Today, according to data from the Ethnologue survey, Northern Sami is the most vital Sami language with 20 700 speakers in 1995 (Norway, Sweden, Finland). Southern Sami has around 600 speakers (Sweden and Norway), Lule Sami had 1500 speakers in 1995 (Sweden and Norway), Kildin Sami had 500 speakers in 2007 (Russia), Skolt Sami had 420 speakers in 2001 (Finland), Inari Sami had 300 speakers in 2001 but few child speakers (Finland), Ume and Pite Sami had a mere 20 speakers each thirteen years ago, and may now be on the very cusp of extinction, Ter Sami had just 10 speakers in 2004 (Russia), whereas Akkara Sami (Russia) is extinct.

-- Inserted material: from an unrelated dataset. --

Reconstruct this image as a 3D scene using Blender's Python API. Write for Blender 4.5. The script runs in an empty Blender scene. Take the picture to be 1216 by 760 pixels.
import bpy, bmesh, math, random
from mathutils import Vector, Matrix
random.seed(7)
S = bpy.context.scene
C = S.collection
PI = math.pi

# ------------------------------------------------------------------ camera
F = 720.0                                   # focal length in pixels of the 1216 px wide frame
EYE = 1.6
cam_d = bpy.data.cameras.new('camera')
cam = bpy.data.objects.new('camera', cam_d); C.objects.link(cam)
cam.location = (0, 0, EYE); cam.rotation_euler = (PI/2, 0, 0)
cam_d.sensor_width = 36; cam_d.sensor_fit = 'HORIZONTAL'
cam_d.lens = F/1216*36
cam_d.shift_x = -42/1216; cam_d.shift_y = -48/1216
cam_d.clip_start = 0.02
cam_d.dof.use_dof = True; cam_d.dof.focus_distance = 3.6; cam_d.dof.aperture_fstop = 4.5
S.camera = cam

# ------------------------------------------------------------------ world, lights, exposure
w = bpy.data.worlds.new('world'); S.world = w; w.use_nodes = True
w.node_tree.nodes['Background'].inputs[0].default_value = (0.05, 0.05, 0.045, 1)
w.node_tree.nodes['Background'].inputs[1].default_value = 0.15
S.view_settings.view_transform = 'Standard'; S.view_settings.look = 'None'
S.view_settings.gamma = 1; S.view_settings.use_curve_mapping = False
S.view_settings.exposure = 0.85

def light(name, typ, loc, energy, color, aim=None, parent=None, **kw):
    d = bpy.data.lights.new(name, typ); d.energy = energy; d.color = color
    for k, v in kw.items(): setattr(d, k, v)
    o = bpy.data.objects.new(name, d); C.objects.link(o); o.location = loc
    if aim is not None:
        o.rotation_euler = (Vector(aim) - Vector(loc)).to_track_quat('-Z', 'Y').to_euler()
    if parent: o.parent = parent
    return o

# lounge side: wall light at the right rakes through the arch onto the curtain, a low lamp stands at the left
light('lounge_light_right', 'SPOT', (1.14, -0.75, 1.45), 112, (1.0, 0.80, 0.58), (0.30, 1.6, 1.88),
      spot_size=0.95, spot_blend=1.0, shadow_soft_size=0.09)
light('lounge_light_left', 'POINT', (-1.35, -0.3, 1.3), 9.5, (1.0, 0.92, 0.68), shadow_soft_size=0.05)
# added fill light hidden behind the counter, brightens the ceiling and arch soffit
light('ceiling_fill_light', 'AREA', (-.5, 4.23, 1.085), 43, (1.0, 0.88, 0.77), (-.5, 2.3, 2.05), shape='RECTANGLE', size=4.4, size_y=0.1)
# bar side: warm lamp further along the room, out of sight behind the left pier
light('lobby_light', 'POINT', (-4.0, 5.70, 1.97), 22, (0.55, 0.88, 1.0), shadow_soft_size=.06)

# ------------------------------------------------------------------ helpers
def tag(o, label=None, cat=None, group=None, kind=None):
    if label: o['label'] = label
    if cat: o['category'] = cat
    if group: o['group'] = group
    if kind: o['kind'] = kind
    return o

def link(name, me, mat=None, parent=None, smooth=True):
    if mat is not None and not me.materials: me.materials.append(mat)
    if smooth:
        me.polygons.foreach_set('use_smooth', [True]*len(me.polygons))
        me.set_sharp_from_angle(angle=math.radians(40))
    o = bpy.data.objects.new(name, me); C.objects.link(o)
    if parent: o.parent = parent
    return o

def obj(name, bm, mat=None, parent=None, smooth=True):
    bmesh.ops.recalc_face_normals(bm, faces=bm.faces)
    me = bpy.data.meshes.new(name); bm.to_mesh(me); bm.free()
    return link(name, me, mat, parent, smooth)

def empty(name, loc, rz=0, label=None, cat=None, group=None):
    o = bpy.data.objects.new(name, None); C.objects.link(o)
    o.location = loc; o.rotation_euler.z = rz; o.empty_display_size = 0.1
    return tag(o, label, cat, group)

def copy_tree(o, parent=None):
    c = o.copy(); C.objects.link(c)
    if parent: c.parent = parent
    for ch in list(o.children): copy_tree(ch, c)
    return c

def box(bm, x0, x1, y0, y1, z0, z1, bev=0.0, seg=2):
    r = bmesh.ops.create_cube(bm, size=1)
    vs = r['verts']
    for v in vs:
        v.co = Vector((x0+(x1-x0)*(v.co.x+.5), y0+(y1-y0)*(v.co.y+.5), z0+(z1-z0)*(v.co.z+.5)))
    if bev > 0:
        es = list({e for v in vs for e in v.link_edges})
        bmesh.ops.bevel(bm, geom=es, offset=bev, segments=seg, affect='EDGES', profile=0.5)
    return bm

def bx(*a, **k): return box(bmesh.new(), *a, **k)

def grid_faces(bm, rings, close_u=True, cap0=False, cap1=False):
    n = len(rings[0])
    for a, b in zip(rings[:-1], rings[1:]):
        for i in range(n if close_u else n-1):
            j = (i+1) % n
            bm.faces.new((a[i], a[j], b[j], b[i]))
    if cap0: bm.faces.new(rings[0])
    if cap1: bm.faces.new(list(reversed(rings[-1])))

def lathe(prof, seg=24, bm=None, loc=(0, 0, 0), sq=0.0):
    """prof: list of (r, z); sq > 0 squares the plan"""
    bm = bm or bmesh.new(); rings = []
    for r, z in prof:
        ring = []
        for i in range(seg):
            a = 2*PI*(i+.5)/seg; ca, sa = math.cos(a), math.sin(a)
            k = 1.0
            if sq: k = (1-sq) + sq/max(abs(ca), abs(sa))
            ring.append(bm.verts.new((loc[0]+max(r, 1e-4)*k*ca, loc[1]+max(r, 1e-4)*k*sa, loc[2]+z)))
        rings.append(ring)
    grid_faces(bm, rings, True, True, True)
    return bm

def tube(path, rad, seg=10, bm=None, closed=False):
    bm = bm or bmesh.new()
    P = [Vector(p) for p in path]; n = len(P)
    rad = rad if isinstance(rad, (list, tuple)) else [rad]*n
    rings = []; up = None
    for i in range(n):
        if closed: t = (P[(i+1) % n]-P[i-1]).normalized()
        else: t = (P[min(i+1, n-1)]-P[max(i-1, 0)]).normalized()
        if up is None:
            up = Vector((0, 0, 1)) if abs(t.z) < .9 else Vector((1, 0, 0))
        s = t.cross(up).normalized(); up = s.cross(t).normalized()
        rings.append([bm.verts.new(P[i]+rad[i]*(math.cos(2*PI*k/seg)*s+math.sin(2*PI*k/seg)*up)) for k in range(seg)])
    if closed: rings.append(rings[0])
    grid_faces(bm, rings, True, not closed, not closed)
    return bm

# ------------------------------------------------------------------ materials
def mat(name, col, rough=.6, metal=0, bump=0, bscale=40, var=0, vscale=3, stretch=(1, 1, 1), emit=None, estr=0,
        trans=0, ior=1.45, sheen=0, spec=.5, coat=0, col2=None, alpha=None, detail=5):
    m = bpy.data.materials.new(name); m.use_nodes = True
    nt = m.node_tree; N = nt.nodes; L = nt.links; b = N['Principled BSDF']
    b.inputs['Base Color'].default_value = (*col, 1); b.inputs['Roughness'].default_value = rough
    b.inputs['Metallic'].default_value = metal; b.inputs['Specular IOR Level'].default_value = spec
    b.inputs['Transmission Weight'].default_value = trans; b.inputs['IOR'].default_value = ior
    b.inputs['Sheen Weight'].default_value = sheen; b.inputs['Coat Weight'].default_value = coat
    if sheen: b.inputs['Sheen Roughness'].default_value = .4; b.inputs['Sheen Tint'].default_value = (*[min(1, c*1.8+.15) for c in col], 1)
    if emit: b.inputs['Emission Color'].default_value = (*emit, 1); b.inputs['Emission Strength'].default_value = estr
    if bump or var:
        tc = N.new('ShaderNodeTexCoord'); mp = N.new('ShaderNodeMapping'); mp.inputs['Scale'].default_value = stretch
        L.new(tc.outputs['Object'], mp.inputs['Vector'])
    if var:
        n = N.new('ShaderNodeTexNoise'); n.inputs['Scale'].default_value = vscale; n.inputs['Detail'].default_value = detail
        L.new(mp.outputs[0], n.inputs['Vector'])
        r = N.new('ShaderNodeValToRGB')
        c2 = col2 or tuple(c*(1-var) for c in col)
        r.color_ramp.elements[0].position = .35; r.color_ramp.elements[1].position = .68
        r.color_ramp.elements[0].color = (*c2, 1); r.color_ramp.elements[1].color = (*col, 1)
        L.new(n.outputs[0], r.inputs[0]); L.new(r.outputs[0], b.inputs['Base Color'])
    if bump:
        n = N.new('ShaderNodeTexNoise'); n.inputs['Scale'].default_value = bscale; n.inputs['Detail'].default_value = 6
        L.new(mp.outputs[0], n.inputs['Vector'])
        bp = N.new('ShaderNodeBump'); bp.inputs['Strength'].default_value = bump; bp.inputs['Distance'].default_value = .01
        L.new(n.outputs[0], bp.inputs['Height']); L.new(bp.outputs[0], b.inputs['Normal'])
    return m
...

One has to admire how these communities survived a century of cultural and linguistic repression. There are now encouraging developments happening. A Sami Parliament was opened in Norway in 1989, and the North Sami language is doing reasonably well with official support such as media broadcasts, schools, and official use in bilingual municipalities and in the Sami College. There has also been a positive development lately for the still endangered South Sami language, for example through the South Sami Nursery established in 2002 in Snåsa municipality, and Saemien Sijte: the South Sami Museum and Culture Centre. There are vibrant art, craft, and musical traditions in the Sami communities, which combine heritage (such as duodji craft and yoik song) and renewal. Musicians such as Mari Boine and Frode Fjellheim are popular and well worth listening to, as well as Nils-Aslak Valkeapää who already in the 1960s when yoik was in danger of dying out revitalised it by combining yoik and jazz. Sami writers such as Synnøve Person and Hege Siri combine literature and visual arts in new ways (see Harald Gaski: Song, Poetry and Images in Writing: Sami Literature), although they, of course, have to face the dilemma that the small size of the Sami language communities means that publishers can’t profit from Sami literature and have to rely on state support. There is also good collaboration across the national borders within Sápmi, for example through joint efforts of the Sami parliaments in Norway, Sweden and Finland.